Controlling the electrostatic Faraday instability using superposed electric fields

TL;DR

This study investigates how superimposing different electric fields influences electrostatic Faraday waves at fluid interfaces, enabling control over wave patterns and transition behaviors through experimental and theoretical analysis.

Contribution

It introduces a novel method to control Faraday wave patterns by superposing AC and DC electric fields, with experimental validation and theoretical modeling.

Findings

Wavelength can be tuned continuously with DC admixture.

Pattern wavelength exhibits jumps during harmonic to subharmonic transition.

Good agreement between experimental results and theoretical predictions.

Abstract

When the interface between a dielectric and a conducting liquid is excited by an oscillatory electric field, electrostatic Faraday waves can be induced.
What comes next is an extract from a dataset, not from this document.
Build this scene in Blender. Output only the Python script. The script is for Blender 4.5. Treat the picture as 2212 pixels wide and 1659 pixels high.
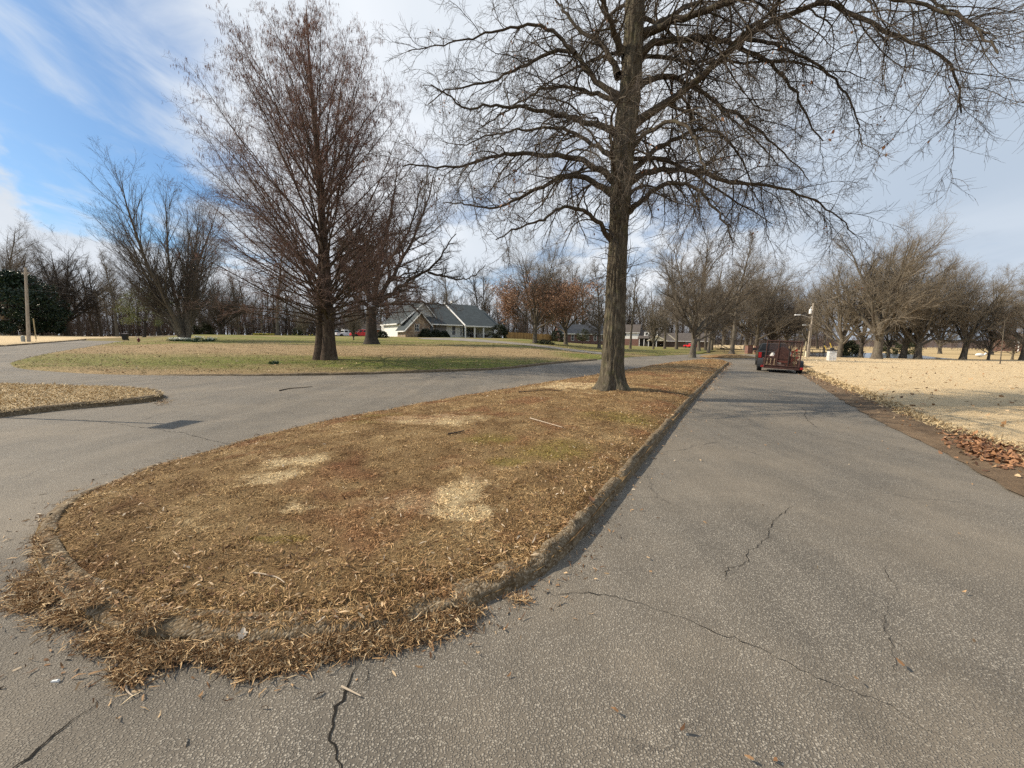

Here, we study the response of the interface to an AC electric field, which is superposed by either a second AC field of different frequency, or by a DC field. An algorithm based on light refraction at the fluidic interface is used to obtain the spatio-temporal response of the Faraday waves, and the critical voltage corresponding to onset of instability, the interfacial oscillation frequency and the dominant wavelengths are determined. The influence of the mixing ratio, which denotes the relative amplitudes of the different components of the driving signal, is analyzed, and the experimental results are compared with theoretical predictions. For AC/AC driving, gradual variations of the mixing ratio can induce a jump of the pattern wavelength, which is a result of the transition from harmonic to a subharmonic oscillation. For AC/DC driving, the interface oscillates either harmonically or subharmonically, and the response wavelength can be tuned continuously by adjusting the admixture of the DC component. For both driving modes, the experiments show good agreement with theory.